TERUNGKAP! Gerilya ke Kampus-Kampus, Demi Amandemen Konstitusi
Sejumlah ahli hukum tata negara khawatir amendemen UUD 1945 menjadi kuda troya yang ditunggangi banyak kepentingan politik.
Majelis Permusyawaratan Rakyat (MPR) terus menggulirkan rencana amendemen Undang-Undang Dasar 1945 meski ditentang banyak kalangan. Dengan janji amendemen terbatas, hanya untuk menghidupkan kembali Garis-Garis Besar Haluan Negara (GBHN), belakangan ini MPR giat menggalang dukungan ke sejumlah universitas.
Dikutip dari liputan KORAN TEMPO (18/3/2021), Wakil Ketua Bidang Pengkajian Ketatanegaraan MPR, Sjarifuddin Hasan, mengatakan kampus memiliki peran strategis dalam inisiatif pengaktifan kembali GBHN, yang dimodifikasi namanya oleh MPR menjadi Pokok-Pokok Haluan Negara (PPHN). Secara kelembagaan, MPR pun aktif menjaring masukan dari para akademikus di perguruan tinggi berkaitan dengan upaya menghidupkan kembali GBHN.
Menurut Sjarifuddin, masukan dari kampus diperlukan untuk mempertajam alternatif bentuk hukum yang akan dipilih MPR dalam menyusun GBHN. "Kami perlu mensosialisasi rencana menghidupkan GBHN ini ke para akademikus secara menyeluruh,” kata dia kepada Tempo, kemarin (17/3/2021).
Salah satu perguruan tinggi yang menjadi mitra MPR adalah Universitas Airlangga. Sejak 2016, MPR menggelar focus group discussion (FGD) bersama sejumlah guru besar Unair yang membahas wacana GBHN sebagai salah satu panduan dalam perencanaan pembangunan.
Selasa lalu, melalui Pusat Studi Konstitusi dan Ketatapemerintahan (PSKK), Unair menggaet Universitas Islam Negeri Sunan Ampel menggelar seminar dengan topik senada. Seminar turut mengundang Kepala Biro Pengkajian MPR, Yana Indrawan.
Bulan lalu, MPR juga menyambangi Universitas Gadjah Mada (UGM) dengan tujuan serupa. Wakil Ketua MPR, Fadel Muhammad, menemui Rektor UGM, Panut Mulyono, dan menyerahkan berkas sebanyak sepuluh halaman yang berisi poin-poin tentang PPHN.
Kampus lainnya yang didatangi MPR adalah Universitas Katolik Parahyangan (Unpar), Bandung.

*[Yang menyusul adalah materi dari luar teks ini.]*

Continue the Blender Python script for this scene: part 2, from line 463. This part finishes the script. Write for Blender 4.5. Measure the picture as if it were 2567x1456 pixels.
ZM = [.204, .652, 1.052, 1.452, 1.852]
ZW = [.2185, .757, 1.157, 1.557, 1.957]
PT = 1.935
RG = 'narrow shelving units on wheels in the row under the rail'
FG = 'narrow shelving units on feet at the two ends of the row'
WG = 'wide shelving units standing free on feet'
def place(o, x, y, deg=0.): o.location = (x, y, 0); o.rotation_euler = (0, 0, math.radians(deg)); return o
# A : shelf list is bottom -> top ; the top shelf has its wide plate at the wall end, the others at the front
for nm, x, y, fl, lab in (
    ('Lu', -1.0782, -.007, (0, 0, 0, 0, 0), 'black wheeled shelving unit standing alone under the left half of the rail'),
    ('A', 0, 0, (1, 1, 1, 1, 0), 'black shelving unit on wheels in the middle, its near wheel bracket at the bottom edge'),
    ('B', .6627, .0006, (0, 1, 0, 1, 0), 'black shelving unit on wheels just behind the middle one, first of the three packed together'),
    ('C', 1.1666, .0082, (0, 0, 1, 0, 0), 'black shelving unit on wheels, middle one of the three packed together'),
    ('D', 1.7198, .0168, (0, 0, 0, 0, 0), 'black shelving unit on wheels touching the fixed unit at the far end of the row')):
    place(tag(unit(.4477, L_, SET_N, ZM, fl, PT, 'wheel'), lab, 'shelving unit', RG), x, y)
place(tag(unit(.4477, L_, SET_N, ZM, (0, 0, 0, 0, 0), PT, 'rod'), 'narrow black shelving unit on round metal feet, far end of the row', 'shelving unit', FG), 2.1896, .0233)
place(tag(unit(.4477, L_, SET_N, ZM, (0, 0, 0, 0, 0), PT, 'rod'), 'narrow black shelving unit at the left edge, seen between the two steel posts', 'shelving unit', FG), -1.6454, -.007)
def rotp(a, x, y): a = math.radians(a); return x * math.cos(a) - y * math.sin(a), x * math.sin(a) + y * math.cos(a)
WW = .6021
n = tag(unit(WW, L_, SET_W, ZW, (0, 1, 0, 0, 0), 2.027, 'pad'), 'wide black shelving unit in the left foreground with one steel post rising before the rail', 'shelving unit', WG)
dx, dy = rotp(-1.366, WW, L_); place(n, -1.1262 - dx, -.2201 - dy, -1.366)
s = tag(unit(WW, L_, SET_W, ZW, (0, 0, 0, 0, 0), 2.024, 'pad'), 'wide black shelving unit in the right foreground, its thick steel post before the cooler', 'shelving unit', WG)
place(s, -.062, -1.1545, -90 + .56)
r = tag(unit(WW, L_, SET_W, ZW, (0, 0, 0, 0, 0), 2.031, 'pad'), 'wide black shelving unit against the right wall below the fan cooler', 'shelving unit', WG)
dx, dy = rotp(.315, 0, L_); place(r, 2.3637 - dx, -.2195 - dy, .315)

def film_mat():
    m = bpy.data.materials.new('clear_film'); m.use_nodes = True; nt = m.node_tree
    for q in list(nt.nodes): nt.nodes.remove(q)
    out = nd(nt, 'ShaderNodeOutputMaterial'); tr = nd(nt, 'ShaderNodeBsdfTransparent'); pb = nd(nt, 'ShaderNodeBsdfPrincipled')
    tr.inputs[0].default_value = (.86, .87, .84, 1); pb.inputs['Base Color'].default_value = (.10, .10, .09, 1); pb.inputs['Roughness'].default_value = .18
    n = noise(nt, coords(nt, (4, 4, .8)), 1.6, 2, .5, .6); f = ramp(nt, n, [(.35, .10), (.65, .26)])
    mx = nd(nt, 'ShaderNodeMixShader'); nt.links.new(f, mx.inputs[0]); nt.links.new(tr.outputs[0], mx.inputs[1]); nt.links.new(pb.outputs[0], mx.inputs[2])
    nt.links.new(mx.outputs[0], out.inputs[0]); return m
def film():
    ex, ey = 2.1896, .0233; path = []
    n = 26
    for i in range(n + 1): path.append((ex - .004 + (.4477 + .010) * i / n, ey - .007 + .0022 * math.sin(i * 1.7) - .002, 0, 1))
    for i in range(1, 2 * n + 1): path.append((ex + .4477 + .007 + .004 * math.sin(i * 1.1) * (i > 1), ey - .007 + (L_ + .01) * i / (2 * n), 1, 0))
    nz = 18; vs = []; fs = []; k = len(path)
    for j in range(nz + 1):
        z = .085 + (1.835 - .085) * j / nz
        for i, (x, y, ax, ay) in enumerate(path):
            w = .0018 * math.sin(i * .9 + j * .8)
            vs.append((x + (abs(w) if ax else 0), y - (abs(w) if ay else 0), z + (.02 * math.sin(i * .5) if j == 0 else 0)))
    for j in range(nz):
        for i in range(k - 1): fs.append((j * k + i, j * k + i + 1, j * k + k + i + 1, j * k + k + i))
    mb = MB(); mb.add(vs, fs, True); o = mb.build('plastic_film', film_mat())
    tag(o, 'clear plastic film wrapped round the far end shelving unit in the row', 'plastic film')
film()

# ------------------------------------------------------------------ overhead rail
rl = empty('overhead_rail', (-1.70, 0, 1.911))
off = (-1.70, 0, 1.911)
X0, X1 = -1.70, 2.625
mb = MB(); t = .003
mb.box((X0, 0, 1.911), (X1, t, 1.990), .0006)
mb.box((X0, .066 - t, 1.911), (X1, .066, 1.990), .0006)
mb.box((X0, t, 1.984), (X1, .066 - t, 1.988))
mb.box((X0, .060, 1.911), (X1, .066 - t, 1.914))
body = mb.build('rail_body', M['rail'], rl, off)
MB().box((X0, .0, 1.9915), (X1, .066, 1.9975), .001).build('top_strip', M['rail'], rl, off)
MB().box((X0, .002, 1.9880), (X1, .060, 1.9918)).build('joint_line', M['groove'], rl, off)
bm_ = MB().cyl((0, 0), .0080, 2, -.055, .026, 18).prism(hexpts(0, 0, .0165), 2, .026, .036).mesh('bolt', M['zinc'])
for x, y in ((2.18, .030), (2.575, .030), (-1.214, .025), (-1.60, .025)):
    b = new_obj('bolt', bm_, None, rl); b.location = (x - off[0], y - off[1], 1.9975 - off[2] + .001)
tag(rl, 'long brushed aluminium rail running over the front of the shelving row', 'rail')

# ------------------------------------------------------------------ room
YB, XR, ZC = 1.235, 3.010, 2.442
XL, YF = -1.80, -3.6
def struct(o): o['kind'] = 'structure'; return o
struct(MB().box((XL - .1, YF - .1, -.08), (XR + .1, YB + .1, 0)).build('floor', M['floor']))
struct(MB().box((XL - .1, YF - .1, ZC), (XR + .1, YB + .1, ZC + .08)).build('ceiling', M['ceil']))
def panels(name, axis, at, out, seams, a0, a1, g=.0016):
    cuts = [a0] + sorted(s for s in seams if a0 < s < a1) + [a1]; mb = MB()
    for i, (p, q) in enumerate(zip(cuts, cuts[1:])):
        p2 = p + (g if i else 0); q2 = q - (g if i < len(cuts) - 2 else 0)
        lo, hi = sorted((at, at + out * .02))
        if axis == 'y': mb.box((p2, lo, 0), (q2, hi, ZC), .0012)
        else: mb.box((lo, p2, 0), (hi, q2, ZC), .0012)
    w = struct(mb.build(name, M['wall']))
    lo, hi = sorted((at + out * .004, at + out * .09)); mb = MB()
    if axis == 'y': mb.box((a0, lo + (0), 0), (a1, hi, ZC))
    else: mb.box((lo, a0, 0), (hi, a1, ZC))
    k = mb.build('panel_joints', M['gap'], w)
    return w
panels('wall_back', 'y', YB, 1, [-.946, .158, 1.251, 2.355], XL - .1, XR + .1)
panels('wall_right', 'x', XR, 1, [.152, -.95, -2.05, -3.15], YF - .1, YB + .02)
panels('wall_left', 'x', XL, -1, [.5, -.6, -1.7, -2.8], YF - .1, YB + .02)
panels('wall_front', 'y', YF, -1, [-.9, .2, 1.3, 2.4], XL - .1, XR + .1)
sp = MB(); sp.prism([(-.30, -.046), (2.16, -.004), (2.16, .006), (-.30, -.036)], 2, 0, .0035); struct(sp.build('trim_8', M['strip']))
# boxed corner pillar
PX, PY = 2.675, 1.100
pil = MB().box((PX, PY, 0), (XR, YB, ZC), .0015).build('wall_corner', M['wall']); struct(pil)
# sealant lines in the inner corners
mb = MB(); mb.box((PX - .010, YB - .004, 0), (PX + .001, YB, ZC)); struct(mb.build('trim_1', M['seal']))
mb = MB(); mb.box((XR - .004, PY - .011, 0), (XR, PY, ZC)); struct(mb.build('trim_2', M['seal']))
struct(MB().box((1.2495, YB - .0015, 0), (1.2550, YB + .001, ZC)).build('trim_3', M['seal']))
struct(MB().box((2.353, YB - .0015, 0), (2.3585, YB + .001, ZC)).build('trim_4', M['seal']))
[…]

Universitas Padjadjaran juga diminta melakukan riset tentang rencana pemberlakuan kembali GBHN ini.
Tak hanya menyelenggarakan seminar di kampus-kampus, MPR juga menggandeng Forum Rektor Indonesia untuk menggaungkan rencana pengaktifan lagi haluan negara.
Di luar gedung parlemen, PDIP telah menggaungkan ide untuk menghidupkan kembali GBHN sejak kongres partai itu di Bali, Agustus 2019. PDIP ingin pengembalian GBHN diwujudkan lewat amendemen Undang-Undang Dasar 1945.
Anggota Badan Pengkajian MPR dari Fraksi PDIP, Hendrawan Supratikno, mengatakan pembentukan PPHN menjadi salah satu prioritas kerja MPR. "Setelah MPR periode lalu membuat kajian, MPR periode sekarang lebih berfokus pada PPHN,” katanya.
Kecemasan Ahli Hukum Tata Negara
Berbeda dengan sikap para pemimpin universitas, sejumlah ahli hukum tata negara justru cemas rencana amendemen konstitusi ini akan melebar.
Mereka khawatir pembahasan PPHN (Pokok-Pokok Haluan Negara/GBHN) akan menjadi semacam kuda troya yang akan ditunggangi banyak kepentingan politik.
Misalnya, yang paling dicemaskan para ahli hukum adalah menggunakan pembahasan PPHN untuk memasukkan agenda memperpanjang masa jabatan presiden menjadi tiga periode. Peluang untuk mengembalikan pemilihan presiden oleh MPR juga terbuka lebar.
"Sekali dibuka (amandemen UUD), agenda pembahasan bisa menjadi liar,” kata ahli hukum tata negara Universitas Airlangga, R. Herlambang Perdana Wiratraman, kemarin, Rabu (17/3/2021).